OpsRamp’s Alert Correlation Categories

  • Clustering. Cluster events based on their attributes by analyzing similarities and correlating different alerts into one alert.
  • Correlations. Analyze alert sequence patterns to correlate alerts and identify the root cause(s) for an incident. Topology maps allow you to identify the root cause alerts for an incident with the right situational context and impact analysis.

Here are the steps we took: 

  1. Raw alerts from native and third-party sources are passed through OpsRamp’s alert enrichment model to eliminate duplicates.
  2. The normalized data is fed into the OpsQ Engine to recognize patterns in the data using ML and view experienced data from prior implementations and alert specs to derive correlation rules to train the model and create inferences
  3. After creating inferences, calculate alert volume reduction potential using the number of alerts that are sent through the model and the number of alerts that got correlated.

[Note: Variables influencing model performance include: number of alerts in the dataset; timespan of alerts; density of the alert volume.]

OpsRamp-Infrence-stats
Alert Stats for a brief period - Year (2020) to date for a customer. 

Results

The de-duplication model combined with our advanced correlation model reduced raw alert volume ingested by 92%. This is a compelling testament to the power of OpsRamp OpsQ’s AI and machine learning to address real pain points in modern IT environments.  Reducing alert volume saves valuable staff time, and allows personnel to focus on identifying and resolving incidents supporting important business services.

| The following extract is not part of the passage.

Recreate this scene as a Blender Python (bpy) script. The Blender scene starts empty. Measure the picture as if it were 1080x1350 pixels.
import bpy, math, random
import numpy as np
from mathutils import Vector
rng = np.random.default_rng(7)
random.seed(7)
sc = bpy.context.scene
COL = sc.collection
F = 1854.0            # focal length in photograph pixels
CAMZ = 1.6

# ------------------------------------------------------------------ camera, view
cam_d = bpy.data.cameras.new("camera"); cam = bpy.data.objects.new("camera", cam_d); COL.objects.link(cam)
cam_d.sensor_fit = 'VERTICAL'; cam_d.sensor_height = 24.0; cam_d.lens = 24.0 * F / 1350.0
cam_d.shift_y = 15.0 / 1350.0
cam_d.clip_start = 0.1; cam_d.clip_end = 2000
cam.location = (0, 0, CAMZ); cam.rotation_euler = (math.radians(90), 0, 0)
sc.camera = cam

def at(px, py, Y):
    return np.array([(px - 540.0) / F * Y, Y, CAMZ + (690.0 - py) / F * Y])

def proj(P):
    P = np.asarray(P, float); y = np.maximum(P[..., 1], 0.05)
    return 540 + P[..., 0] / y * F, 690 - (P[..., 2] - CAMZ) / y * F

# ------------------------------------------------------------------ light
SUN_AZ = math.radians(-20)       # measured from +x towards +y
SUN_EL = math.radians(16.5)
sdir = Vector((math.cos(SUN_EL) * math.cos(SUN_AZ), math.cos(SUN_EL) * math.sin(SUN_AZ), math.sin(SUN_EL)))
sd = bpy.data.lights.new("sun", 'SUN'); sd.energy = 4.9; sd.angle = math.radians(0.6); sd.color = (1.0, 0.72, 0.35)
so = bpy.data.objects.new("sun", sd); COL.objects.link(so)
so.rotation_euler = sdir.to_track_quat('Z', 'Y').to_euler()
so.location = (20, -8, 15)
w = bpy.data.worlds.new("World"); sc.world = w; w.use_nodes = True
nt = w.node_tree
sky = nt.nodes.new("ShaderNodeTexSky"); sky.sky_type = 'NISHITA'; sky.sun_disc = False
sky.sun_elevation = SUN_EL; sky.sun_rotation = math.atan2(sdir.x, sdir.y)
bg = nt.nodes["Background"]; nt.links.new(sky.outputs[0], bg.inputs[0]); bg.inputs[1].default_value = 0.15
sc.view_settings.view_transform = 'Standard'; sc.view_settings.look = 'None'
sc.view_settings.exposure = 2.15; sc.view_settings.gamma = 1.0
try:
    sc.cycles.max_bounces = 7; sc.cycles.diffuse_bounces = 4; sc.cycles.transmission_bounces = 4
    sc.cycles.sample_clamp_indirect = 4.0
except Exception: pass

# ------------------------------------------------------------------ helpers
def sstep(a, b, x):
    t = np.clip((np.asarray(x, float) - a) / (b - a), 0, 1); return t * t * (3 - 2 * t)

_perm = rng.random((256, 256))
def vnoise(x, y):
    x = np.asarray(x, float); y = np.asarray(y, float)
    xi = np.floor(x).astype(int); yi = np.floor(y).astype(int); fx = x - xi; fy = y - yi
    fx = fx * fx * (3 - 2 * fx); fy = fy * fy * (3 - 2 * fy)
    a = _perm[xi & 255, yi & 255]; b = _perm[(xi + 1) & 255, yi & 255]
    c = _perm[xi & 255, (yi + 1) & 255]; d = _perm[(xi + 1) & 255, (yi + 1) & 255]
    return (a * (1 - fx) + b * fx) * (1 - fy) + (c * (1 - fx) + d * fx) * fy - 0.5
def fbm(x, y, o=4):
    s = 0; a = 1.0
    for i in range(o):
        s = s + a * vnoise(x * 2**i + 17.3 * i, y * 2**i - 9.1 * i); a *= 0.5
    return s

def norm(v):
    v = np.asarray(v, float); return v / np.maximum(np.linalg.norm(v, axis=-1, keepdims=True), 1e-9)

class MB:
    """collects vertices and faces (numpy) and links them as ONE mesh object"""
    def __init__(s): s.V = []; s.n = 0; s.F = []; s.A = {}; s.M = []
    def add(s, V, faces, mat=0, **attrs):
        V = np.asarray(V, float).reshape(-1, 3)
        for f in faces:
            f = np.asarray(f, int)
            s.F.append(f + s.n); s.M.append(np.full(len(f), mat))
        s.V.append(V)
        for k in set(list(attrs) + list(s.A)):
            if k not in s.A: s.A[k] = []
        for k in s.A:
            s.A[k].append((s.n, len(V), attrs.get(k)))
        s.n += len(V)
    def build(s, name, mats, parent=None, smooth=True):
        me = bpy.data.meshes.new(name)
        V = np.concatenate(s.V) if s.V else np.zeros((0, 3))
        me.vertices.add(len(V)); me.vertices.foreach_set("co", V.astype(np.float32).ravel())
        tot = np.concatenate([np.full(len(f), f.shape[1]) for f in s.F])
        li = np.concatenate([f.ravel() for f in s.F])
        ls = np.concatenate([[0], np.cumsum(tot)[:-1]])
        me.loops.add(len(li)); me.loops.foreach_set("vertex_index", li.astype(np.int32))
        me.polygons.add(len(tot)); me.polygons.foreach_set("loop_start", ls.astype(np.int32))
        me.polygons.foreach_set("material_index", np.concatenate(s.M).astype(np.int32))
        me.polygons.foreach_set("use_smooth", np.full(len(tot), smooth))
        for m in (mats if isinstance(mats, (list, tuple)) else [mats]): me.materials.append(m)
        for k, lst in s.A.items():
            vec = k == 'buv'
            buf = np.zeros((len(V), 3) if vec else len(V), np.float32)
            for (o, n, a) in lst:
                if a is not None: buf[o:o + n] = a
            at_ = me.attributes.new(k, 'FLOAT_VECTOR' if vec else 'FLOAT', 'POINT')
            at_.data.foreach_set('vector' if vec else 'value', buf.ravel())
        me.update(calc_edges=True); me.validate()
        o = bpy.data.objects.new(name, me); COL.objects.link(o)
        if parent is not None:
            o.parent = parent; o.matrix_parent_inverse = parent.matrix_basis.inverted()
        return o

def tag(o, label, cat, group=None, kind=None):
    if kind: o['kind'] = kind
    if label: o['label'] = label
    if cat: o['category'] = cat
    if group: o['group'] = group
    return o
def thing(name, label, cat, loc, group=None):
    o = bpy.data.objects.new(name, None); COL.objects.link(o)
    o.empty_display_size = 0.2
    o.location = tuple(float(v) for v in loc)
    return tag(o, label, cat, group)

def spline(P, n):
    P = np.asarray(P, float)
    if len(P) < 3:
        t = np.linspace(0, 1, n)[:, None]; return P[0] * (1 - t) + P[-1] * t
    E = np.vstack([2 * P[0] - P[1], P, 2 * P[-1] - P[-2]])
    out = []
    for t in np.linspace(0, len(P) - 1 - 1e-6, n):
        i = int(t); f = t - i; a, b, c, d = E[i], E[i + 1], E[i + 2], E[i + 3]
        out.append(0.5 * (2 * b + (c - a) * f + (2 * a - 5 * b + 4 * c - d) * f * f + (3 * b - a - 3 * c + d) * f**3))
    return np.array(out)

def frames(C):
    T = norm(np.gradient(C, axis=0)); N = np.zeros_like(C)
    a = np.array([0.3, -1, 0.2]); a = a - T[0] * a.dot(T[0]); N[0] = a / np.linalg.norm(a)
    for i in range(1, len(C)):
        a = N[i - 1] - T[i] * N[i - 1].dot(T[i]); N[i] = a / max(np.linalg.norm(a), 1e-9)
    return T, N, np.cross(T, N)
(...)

The end goal of this technology is not just to correlate alerts and reduce the noise, but to discover which alerts are tied to and possibly negatively impacting critical business services. This information provides context for IT teams to focus on critical issues first, and to ensure they are delivering the best possible performance and availability to customers.


alert-volume-reductionPercentage of alert volume reduction by de-duplication is shown in red and the percentage of alert volume reduction by correlation on top of de-duplication is shown in blue in the above graph. The entire bar for each client shows the overall alert volume reduction potential from de-duplication and correlation. 

Getting started

All OpsRamp customers get alert de-duplication capabilities as part of the native event management solution. Customers have a choice of enabling machine-learning based correlation, which on average delivers an additional 51% reduction in alert volume.  OpsRamp also has Observed Mode and Recommend Mode, features which allow users to build trust in machine learning.